Bonus in busta paga: così il datore di lavoro può aumentare lo stipendio una tantum senza impegni futuri. Anche nel 2023 ci sono possibilità di godere di una tassazione agevolata.
Il datore di lavoro può liberamente decidere di applicare dei bonus in busta paga così da aumentare lo stipendio del dipendente. A differenza degli aumenti strutturali, i bonus in oggetto costituiscono degli incrementi una tantum che in alcuni casi hanno persino il vantaggio di godere di una tassazione agevolata.
A tal proposito, nel 2022 abbiamo imparato a conoscere lo strumento dei cosiddetti fringe benefit, in quanto grazie agli interventi adottati dal governo Draghi prima e da quello Meloni poi sono stati detassati fino a un valore annuo di 3.000 euro.
Nel 2023 non è più così visto che il limite dei fringe benefit si è abbassato a tal punto da tornare alla soglia originaria, ma esistono comunque altri bonus a cui il datore di lavoro può ricorrere per aumentare lo stipendio senza impegno. Ricordiamo che si tratta di strumenti facoltativi, in quanto - salvo determinati casi disciplinati dai contratti collettivi - non sussiste alcun obbligo per il datore di lavoro il quale è libero di scegliere se e quando applicarli.
Fringe benefit
Partiamo dallo strumento anticipato: i fringe benefit. Si tratta di quello strumento a cui le aziende solitamente ricorrono per riconoscere un’agevolazione al dipendente senza però attribuire un compenso monetario che avrebbe lo svantaggio di aumentare il carico contributivo e fiscale.
Si definiscono fringe benefit, infatti, quei compensi in forma non monetaria che consistono nella messa a disposizione di beni e servizi a favore dei lavoratori. Ad esempio, sono dei fringe benefit l’auto aziendale, come pure il cellulare, oppure la possibilità di richiedere un prestito agevolato e ancora le borse di studio per i figli dei dipendenti. Costituisce anche un fringe benefit l’alloggio aziendale.
Tali benefit sono esclusi dalla formazione del reddito del lavoratore solamente quando inferiori a 258,23 euro l’anno; nel 2023, infatti, è tornato il limite originario dopo che, come anticipato, nello scorso periodo d’imposta era stato portato a 3.000 euro (con la possibilità d’includere anche le spese sostenute per il pagamento delle bollette). In caso di superamento, il valore del bene dovrà considerarsi come interamente imponibile.

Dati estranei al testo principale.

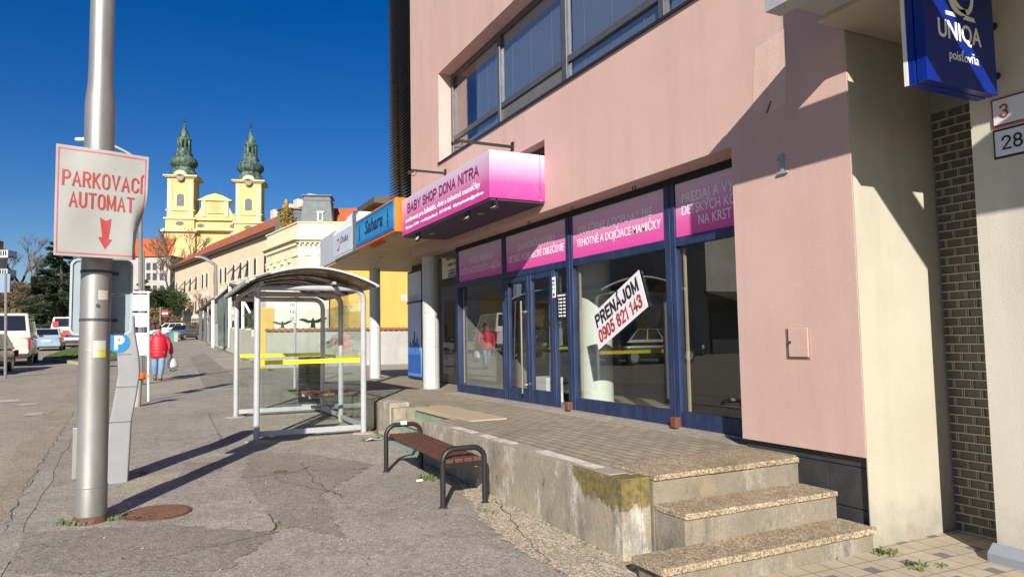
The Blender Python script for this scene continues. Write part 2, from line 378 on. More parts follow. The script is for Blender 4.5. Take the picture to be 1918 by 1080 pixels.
def groundmat(name, c1, c2, c3, big=.5, grit=70, pebble=0):
    m, t, p = nodes(name); p.inputs['Roughness'].default_value = .92; p.inputs['Specular IOR Level'].default_value = .25
    a = ramp(t, noise(t, big, 8, .7), .38, .62); b = ramp(t, noise(t, 2.1, 8, .78), .44, .66)
    col = mix(t, a, c1, c2); col = mix(t, math_(t, 'MULTIPLY', b, .6), col, c3)
    st = ramp(t, noise(t, 1.3, 6, .7, sc=(1.6, .35, 1)), .52, .7)
    col = mix(t, math_(t, 'MULTIPLY', st, .35), col, tuple(x*.62 for x in c1))
    g = noise(t, grit, 3, .8)
    col = mix(t, 1.0, col, ramp(t, noise(t, 9, 7, .8), .32, .68, (.80, .79, .78), (1.14, 1.14, 1.14)), 'MULTIPLY')
    col = mix(t, 1.0, col, ramp(t, g, .34, .66, (.50, .49, .48), (1.42, 1.42, 1.41)), 'MULTIPLY')
    vo = N(t, 'ShaderNodeTexVoronoi'); vo.inputs['Scale'].default_value = 48; t.links.new(N(t, 'ShaderNodeTexCoord').outputs['Object'], vo.inputs['Vector'])
    col = mix(t, math_(t, 'MULTIPLY', ramp(t, vo.outputs['Distance'], .10, .22, (1, 1, 1), (0, 0, 0)), ramp(t, noise(t, 3, 4), .4, .6)), col, (.50, .47, .42))
    g2 = noise(t, 26, 5, .75); col = mix(t, 1.0, col, ramp(t, g2, .32, .68, (.74, .73, .72), (1.2, 1.2, 1.19)), 'MULTIPLY')
    h = math_(t, 'ADD', g, math_(t, 'MULTIPLY', g2, 1.6))
    if pebble:
        v = N(t, 'ShaderNodeTexVoronoi'); v.inputs['Scale'].default_value = pebble
        tc = N(t, 'ShaderNodeTexCoord'); t.links.new(tc.outputs['Object'], v.inputs['Vector'])
        bw = N(t, 'ShaderNodeRGBToBW'); t.links.new(v.outputs['Color'], bw.inputs[0])
        col = mix(t, .75, col, ramp(t, bw.outputs[0], .15, .8, (.48, .38, .26), (1.55, 1.52, 1.46)), 'MULTIPLY')
        h = v.outputs['Distance']
    t.links.new(col, p.inputs['Base Color']); bumpit(t, p, h, .7, .008 if not pebble else .01)
    return m
ASPH = groundmat('pavement_asphalt', (.335, .308, .27), (.41, .38, .335), (.24, .221, .195))
ROADM = groundmat('road_asphalt', (.40, .35, .28), (.34, .30, .245), (.45, .39, .31), .3, 60)
PATCHD = groundmat('dark_asphalt_patch', (.275, .25, .215), (.33, .302, .26), (.21, .192, .166))
PATCHL = groundmat('pale_concrete_patch', (.43, .385, .32), (.38, .345, .29), (.34, .305, .255))
SANDY = groundmat('sandy_gutter', (.42, .355, .27), (.35, .30, .235), (.29, .255, .21), 1.2)
AGG = groundmat('exposed_aggregate', (.50, .445, .38), (.43, .385, .33), (.55, .495, .43), 1.5, 80, 90)
STEPAGG = groundmat('step_aggregate', (.36, .305, .225), (.43, .375, .29), (.27, .225, .16), 1.5, 90, 110)
EARTH = groundmat('dry_earth', (.19, .165, .11), (.13, .13, .06), (.24, .20, .14), .08, 8)

def concretewall(name, moss=True, wh=.85, dk_=1.0):
    m, t, p = nodes(name); p.inputs['Roughness'].default_value = .93; p.inputs['Specular IOR Level'].default_value = .2
    a = ramp(t, noise(t, 1.8, 8, .7), .36, .64)
    col = mix(t, a, (.375, .325, .25), (.27, .24, .19))
    st = ramp(t, noise(t, 2.6, 9, .78, sc=(1.2, 1.2, .5)), .52, .60)
    col = mix(t, math_(t, 'MULTIPLY', st, wh), col, (.56, .53, .47))
    dk = ramp(t, noise(t, 3.4, 8, .78, sc=(1.3, 1.3, .4)), .52, .64)
    col = mix(t, math_(t, 'MULTIPLY', dk, .7), col, (.17, .16, .145))
    wr = ramp(t, noise(t, 2.7, 5, .6), .58, .72)
    col = mix(t, math_(t, 'MULTIPLY', wr, .5), col, (.44, .33, .19))
    if moss:
        ge = N(t, 'ShaderNodeNewGeometry'); s = N(t, 'ShaderNodeSeparateXYZ'); t.links.new(ge.outputs['Position'], s.inputs[0])
        z = N(t, 'ShaderNodeMapRange'); z.inputs[1].default_value = .40; z.inputs[2].default_value = .63; t.links.new(s.outputs[2], z.inputs[0])
        y = N(t, 'ShaderNodeMapRange'); y.inputs[1].default_value = 4.85; y.inputs[2].default_value = 4.3; t.links.new(s.outputs[1], y.inputs[0])
        k = math_(t, 'MULTIPLY', z.outputs[0], y.outputs[0])
        k = math_(t, 'ADD', k, math_(t, 'MULTIPLY', noise(t, 8, 8, .78, sc=(1, 1, .5)), 1.5))
        col = mix(t, math_(t, 'MULTIPLY', ramp(t, k, .92, 1.30), .8), col, mix(t, ramp(t, noise(t, 25, 4), .4, .6), (.20, .15, .02), (.09, .075, .03)))
    f = ramp(t, noise(t, 70, 3, .8), .3, .7, (.80*dk_,)*3, (1.14*dk_,)*3)
    t.links.new(mix(t, 1.0, col, f, 'MULTIPLY'), p.inputs['Base Color'])
    bumpit(t, p, noise(t, 22, 8, .75), .5, .02); return m
CONC = concretewall('stained_concrete')
CONCP = concretewall('plain_concrete', False, .45, .74)
def brickmat(name, c1, c2, mortar, bw, bh, ms, rot=0, rough=.9, off=.5, moss=None):
    m, t, p = nodes(name); p.inputs['Roughness'].default_value = rough
    tc = N(t, 'ShaderNodeTexCoord'); mp = N(t, 'ShaderNodeMapping'); mp.inputs['Rotation'].default_value = (0, 0, rot)
    t.links.new(tc.outputs['Object'], mp.inputs[0])
    b = N(t, 'ShaderNodeTexBrick'); b.inputs['Scale'].default_value = 1; b.inputs['Brick Width'].default_value = bw; b.inputs['Row Height'].default_value = bh
    b.inputs['Mortar Size'].default_value = ms; b.inputs['Mortar Smooth'].default_value = .3; b.offset = off
    b.inputs['Color1'].default_value = rgba(c1); b.inputs['Color2'].default_value = rgba(c2); b.inputs['Mortar'].default_value = rgba(mortar)
    t.links.new(mp.outputs[0], b.inputs['Vector'])
    col = b.outputs['Color']
    if moss: col = mix(t, math_(t, 'MULTIPLY', ramp(t, noise(t, 1.1, 5), .5, .68), .5), col, moss)
    col = mix(t, 1.0, col, ramp(t, noise(t, 5, 6, .7), .3, .7, (.78,)*3, (1.15,)*3), 'MULTIPLY')
    col = mix(t, 1.0, col, ramp(t, noise(t, 90, 3, .8), .3, .7, (.85,)*3, (1.12,)*3), 'MULTIPLY')
    t.links.new(col, p.inputs['Base Color'])
    bumpit(t, p, math_(t, 'MULTIPLY', b.outputs['Fac'], -1.0), .6, .008); return m
TERRPAV = brickmat('terrace_pavers', (.30, .25, .185), (.36, .305, .23), (.11, .10, .075), .21, .105, .007, math.pi/2, moss=(.20, .19, .12))
def pavermat():
    m, t, p = nodes('forecourt_pavers'); p.inputs['Roughness'].default_value = .9
    tc = N(t, 'ShaderNodeTexCoord'); mp = N(t, 'ShaderNodeMapping'); mp.inputs['Rotation'].default_value = (0, 0, rad(2)); t.links.new(tc.outputs['Object'], mp.inputs[0])
    s = N(t, 'ShaderNodeSeparateXYZ'); t.links.new(mp.outputs[0], s.inputs[0])
    U = .17
    fx = math_(t, 'FRACT', math_(t, 'DIVIDE', s.outputs[0], U)); fy = math_(t, 'FRACT', math_(t, 'DIVIDE', s.outputs[1], U))
    ix = math_(t, 'FLOOR', math_(t, 'DIVIDE', s.outputs[0], U)); iy = math_(t, 'FLOOR', math_(t, 'DIVIDE', s.outputs[1], U))
    par = math_(t, 'MODULO', math_(t, 'ABSOLUTE', ix), 2.0); par2 = math_(t, 'MODULO', math_(t, 'ABSOLUTE', iy), 2.0)
    dk = math_(t, 'MULTIPLY', math_(t, 'MULTIPLY', math_(t, 'LESS_THAN', fx, .55), math_(t, 'LESS_THAN', fy, .55)), math_(t, 'MULTIPLY', par, par2))
    ex = math_(t, 'LESS_THAN', math_(t, 'MINIMUM', fx, math_(t, 'SUBTRACT', 1.0, fx)), .022)
    ey = math_(t, 'LESS_THAN', math_(t, 'MINIMUM', fy, math_(t, 'SUBTRACT', 1.0, fy)), .022)
    e = math_(t, 'MAXIMUM', ex, ey)
    col = mix(t, ramp(t, noise(t, 4, 6, .7), .35, .65), (.45, .38, .29), (.37, .315, .24))
    col = mix(t, dk, col, (.16, .155, .15)); col = mix(t, e, col, (.15, .13, .095))
    col = mix(t, 1.0, col, ramp(t, noise(t, 80, 3, .8), .3, .7, (.85,)*3, (1.12,)*3), 'MULTIPLY')
    t.links.new(col, p.inputs['Base Color']); bumpit(t, p, math_(t, 'MULTIPLY', e, -1.0), .5, .006); return m
PAVERS = pavermat()
def mosaicmat():
    m, t, p = nodes('mosaic_tile'); p.inputs['Roughness'].default_value = .35
    ge = N(t, 'ShaderNodeTexCoord'); s = N(t, 'ShaderNodeSeparateXYZ'); t.links.new(ge.outputs['Object'], s.inputs[0])
    an = math_(t, 'ARCTAN2', s.outputs[1], s.outputs[0])
    fa = math_(t, 'FRACT', math_(t, 'MULTIPLY', an, 44/math.pi/2*1.0)); fz = math_(t, 'FRACT', math_(t, 'DIVIDE', s.outputs[2], .0275))
    e = math_(t, 'MAXIMUM', math_(t, 'LESS_THAN', fa, .14), math_(t, 'LESS_THAN', fz, .14))
    col = mix(t, ramp(t, noise(t, 30, 2), .3, .7), (.58, .61, .60), (.48, .51, .51))
    col = mix(t, ramp(t, noise(t, 9, 2), .62, .72), col, (.42, .45, .45))
    t.links.new(mix(t, e, col, (.33, .33, .32)), p.inputs['Base Color']); bumpit(t, p, math_(t, 'MULTIPLY', e, -1.0), .4, .003); return m
MOSAIC = mosaicmat()
X1, Y1, Z1 = Vector((1, 0, 0)), Vector((0, 1, 0)), Vector((0, 0, 1))
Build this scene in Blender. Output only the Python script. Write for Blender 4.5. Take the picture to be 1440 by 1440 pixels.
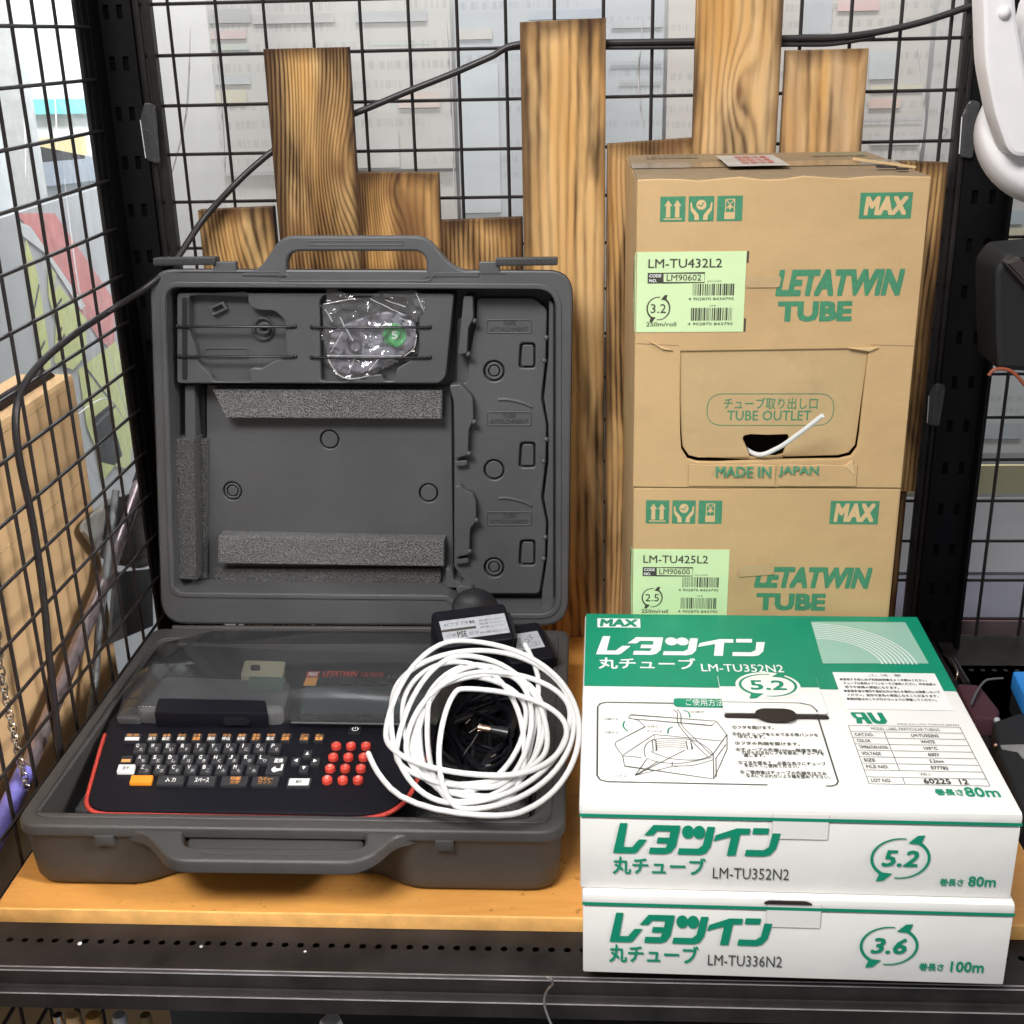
import bpy, bmesh, math, random
from mathutils import Vector, Matrix
from mathutils.geometry import tessellate_polygon
from math import sin, cos, pi, radians, tan, atan2, sqrt
for _o in list(bpy.data.objects): bpy.data.objects.remove(_o)
SC = bpy.context.scene
COL = SC.collection
random.seed(4)

# ------------------------------------------------------------------ camera
FPX, PITCH, YAW, ROLL = 1743.5, 0.3665, 0.0606, -0.0232
CAM = Vector((0, 0, 0.675))                       # 0.675 m above the shelf board, which is z = 0
def _rot():
    B = Matrix(((1,0,0),(0,0,-1),(0,1,0)))
    Rz = Matrix(((cos(YAW), sin(YAW), 0), (-sin(YAW), cos(YAW), 0), (0,0,1)))
    Rx = Matrix(((1,0,0),(0,cos(PITCH),-sin(PITCH)),(0,sin(PITCH),cos(PITCH))))
    Rr = Matrix(((cos(ROLL),-sin(ROLL),0),(sin(ROLL),cos(ROLL),0),(0,0,1)))
    return Rr @ Rx @ B @ Rz
R3 = _rot()
cam = bpy.data.cameras.new('camera')
camo = bpy.data.objects.new('camera', cam); COL.objects.link(camo)
cam.sensor_width = 36; cam.lens = FPX/1440*36
cam.clip_start = 0.02; cam.clip_end = 60
camo.matrix_world = Matrix.Translation(CAM) @ Matrix((R3[0], -R3[1], -R3[2])).transposed().to_4x4()
SC.camera = camo

# ------------------------------------------------------------------ world, lamps, exposure
SC.world = bpy.data.worlds.new('World'); SC.world.use_nodes = True
_bg = SC.world.node_tree.nodes['Background']
_bg.inputs[0].default_value = (0.93, 0.95, 1.0, 1); _bg.inputs[1].default_value = 0.26
def area(name, loc, target, sx, sy, power, col=(1,1,1), spread=180):
    l = bpy.data.lights.new(name, 'AREA'); l.shape = 'RECTANGLE'; l.size = sx; l.size_y = sy
    l.energy = power; l.color = col; l.spread = radians(spread)
    o = bpy.data.objects.new(name, l); COL.objects.link(o); o.location = loc
    o.rotation_euler = (Vector(target)-Vector(loc)).to_track_quat('-Z', 'Y').to_euler()
    return o
area('ceiling_lamp_front', (-0.70, -0.42, 2.05), (0.0, 1.0, 0.15), 1.1, 0.6, 69, (1.0, 0.972, 0.94))
area('ceiling_lamp_above', (-0.1, 0.45, 2.3), (0.0, 0.95, 0.0), 1.6, 0.5, 6, (1.0, 0.985, 0.96))
area('added_fill_right', (1.5, 0.1, 1.5), (-0.60, 0.95, 0.1), 0.5, 0.5, 1.6, (1.0, 0.96, 0.92), 24)  # unseen fill, added to brighten the cardboard box at left
area('shop_lamp_left', (-0.40, 2.05, 1.9), (-1.35, 3.0, 0.5), 0.6, 0.6, 70, (0.95, 0.98, 1.0), 130)
area('shop_lamp_behind', (0.1, 1.42, 1.7), (0.1, 1.72, 1.05), 2.0, 0.1, 17, (1, 0.98, 0.96), 70)
SC.view_settings.view_transform = 'Standard'; SC.view_settings.look = 'None'
SC.view_settings.exposure = 0.0; SC.view_settings.gamma = 1.0
SC.cycles.transparent_max_bounces = 16
SC.cycles.max_bounces = 8

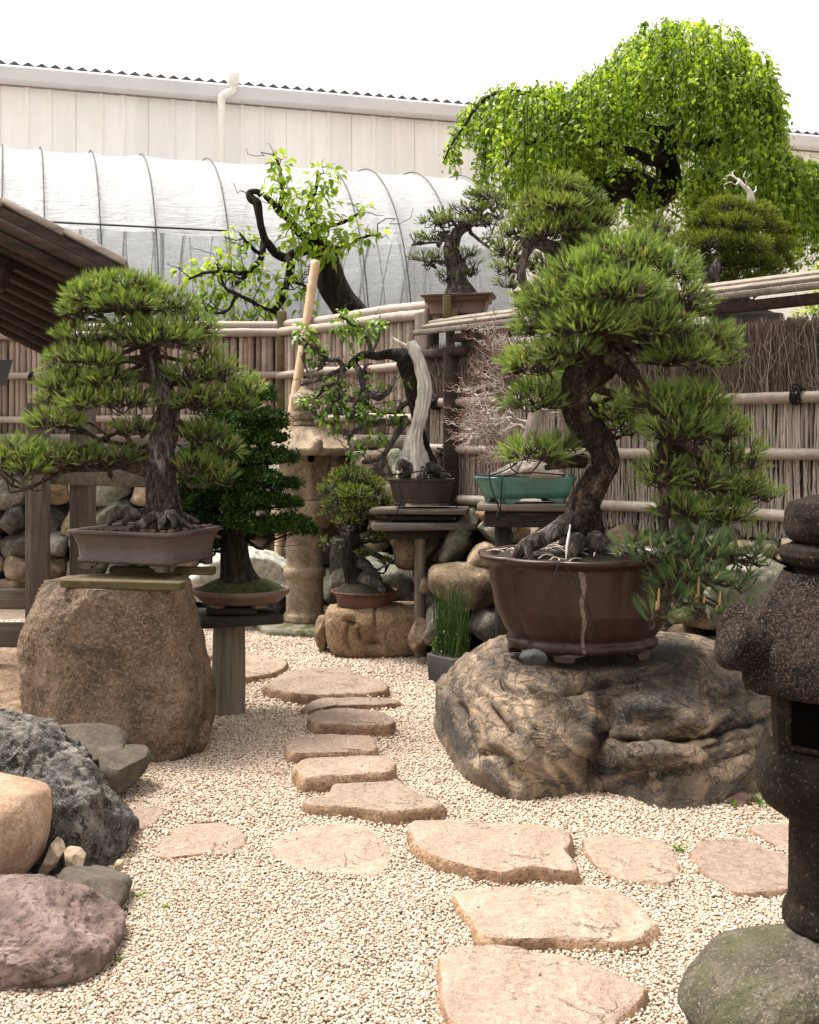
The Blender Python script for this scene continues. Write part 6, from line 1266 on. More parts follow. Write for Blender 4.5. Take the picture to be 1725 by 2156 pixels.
def apricot():
    Y = 11.2; rng = np.random.default_rng(106)
    root = thing('apricot_tree', 'gnarled dark tree with sparse yellow green leaves behind the bamboo fence corner', 'tree', P(790, 0, Y)*A(1, 1, 0))
    trunk_obj(root, [(815,1250,0,36),(800,800,0,34),(760,690,0,32),(725,640,0,32),(700,600,0,31),(688,560,0,28),(684,530,0,24),(668,515,0,16),(640,505,0,12)], Y, M['darkbark'], 70, 24, .16, 4, 9)
    m = MB(); Yf = -.5
    bl = [[(672,520,0,14),(645,500,-.1,11),(615,470,-.15,10),(590,445,-.2,9),(578,425,-.2,7),(560,410,-.2,5)], [(665,530,0,12),(630,527,-.2,10),(600,540,-.3,10),(570,520,-.35,9),(553,490,-.35,8),(547,455,-.35,8),(543,428,-.35,9),(532,415,-.35,9),(528,404,-.35,6),(545,402,-.35,7),(552,412,-.35,5)], [(600,540,-.3,9),(612,560,-.4,9),(606,590,-.45,8),(598,612,-.5,8),(590,640,-.5,6),(578,655,-.5,7),(588,672,-.5,6)], [(557,505,-.35,7),(553,535,-.4,6),(545,550,-.4,6),(520,578,-.45,5),(500,600,-.5,4)],
          [(685,535,0,10),(660,480,-.2,7),(650,435,-.25,5),(668,385,-.3,4),(672,360,-.3,3)], [(640,505,-.1,6),(690,480,-.3,4),(735,460,-.35,3),(765,440,-.4,2)], [(685,525,0,7),(730,520,-.3,4),(760,500,-.4,3),(800,490,-.4,2)], [(520,578,-.45,5),(470,570,-.6,4),(430,575,-.65,3),(400,590,-.65,2)], [(578,655,-.5,5),(540,640,-.6,4),(500,620,-.7,4),(470,600,-.7,3),(455,560,-.7,2)], [(500,620,-.7,4),(480,650,-.75,3),(440,660,-.75,3),(425,640,-.75,2)], [(605,590,-.45,4),(640,600,-.5,3),(660,620,-.5,2)], [(590,445,-.2,6),(592,400,-.3,4),(588,350,-.3,3),(586,330,-.3,2)], [(553,535,-.4,4),(520,510,-.5,3),(505,490,-.5,2)], [(588,672,-.5,4),(575,695,-.7,3),(560,715,-.75,2)]]
    tips = []
    for i, pts in enumerate(bl):
        p, q = px_path(pts, Y, 40); p = p+np.c_[vnoise(p*9, i), vnoise(p*9, i+9), vnoise(p*9, i+5)]*.02; m.add(*tube(p, q, 9, .28, i, 24)); tips.append(p)
        for k in rng.integers(12, 39, 5):
            e = p[k]+A(rng.normal()*.14, rng.normal()*.1, rng.normal()*.10+.06); m.add(*tube(gnarl(p[k], e, rng, 8, .12), np.linspace(.006, .002, 8), 5))
    m.build('branches', M['darkbark'], root)
    for x, y, rr, n in [(588,350,26,24),(590,395,34,38),(690,368,32,40),(665,400,38,48),(610,430,40,50),(650,440,42,60),(685,445,34,40),(640,480,42,55),(620,505,36,40),(690,500,46,70),(735,500,34,40),(775,492,24,16),(750,440,18,10),(765,435,12,8),(510,500,30,34),(480,550,36,44),(470,575,42,56),(420,585,40,50),(395,575,26,24),(450,620,42,55),(530,595,36,38),(560,640,34,36),(510,650,34,40),(620,610,32,30),(600,580,26,22),(490,690,26,24),(560,710,30,32),(530,690,20,16),(640,640,26,22),(545,560,24,18),(700,540,26,24),(800,488,12,7),(430,650,24,22),(590,300+40,14,8),(640,560,26,20)]:
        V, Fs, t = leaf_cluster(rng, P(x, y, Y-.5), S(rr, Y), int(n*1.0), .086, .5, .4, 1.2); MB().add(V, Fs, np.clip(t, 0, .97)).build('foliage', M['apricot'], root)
apricot()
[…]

Premi di risultato o produttività
Hanno natura pecuniaria, invece, i cosiddetti premi di risultato, conosciuti anche come premi di produttività (o produzione). Si tratta di una retribuzione aggiuntiva riconosciuta ai dipendenti al raggiungimento di determinati risultati: i criteri per l’assegnazione possono essere indicati dal contratto di categoria oppure liberi, lasciando quindi piena discrezionalità al datore di lavoro. In alcuni casi, quindi, i premi di risultato sono facoltativi, mentre in altri obbligatori in quanto disciplinati direttamente dal contratto e legati al raggiungimento di determinati obiettivi.
Nel 2023 i premi di risultato hanno il vantaggio di godere di una tassazione agevolata: la legge di Bilancio 2023, infatti, ha stabilito che in favore dei premi di produttività erogati nel periodo d’imposta 2023 si applica un’imposta sostitutiva dell’Irpef e delle addizionali regionali e comunali con aliquota del 5% anziché del 10% come avviene solitamente.
Bonus benzina
Non compreso tra i fringe benefit, né tantomeno tra i premi di produttività, il bonus benzina, ossia quello strumento con cui i datori di lavoro possono rimborsare le spese documentate sostenute dai dipendenti per l’acquisto di carburante.
Inizialmente introdotto nel 2022, il bonus benzina viene confermato anche nel 2023 con il vantaggio che non concorre alla formazione del reddito del lavoratore quando non supera i 200 euro l’anno. Attenzione però, perché tale agevolazione agisce solamente in ambito fiscale: come si legge in una modifica al testo del decreto legge n. 5 del 2023, infatti, sul bonus benzina si pagano comunque i contributi.
Ragion per cui nel 2023 il bonus benzina non è conveniente come lo scorso anno e il rischio è che sempre meno datori di lavoro ne facciano uso.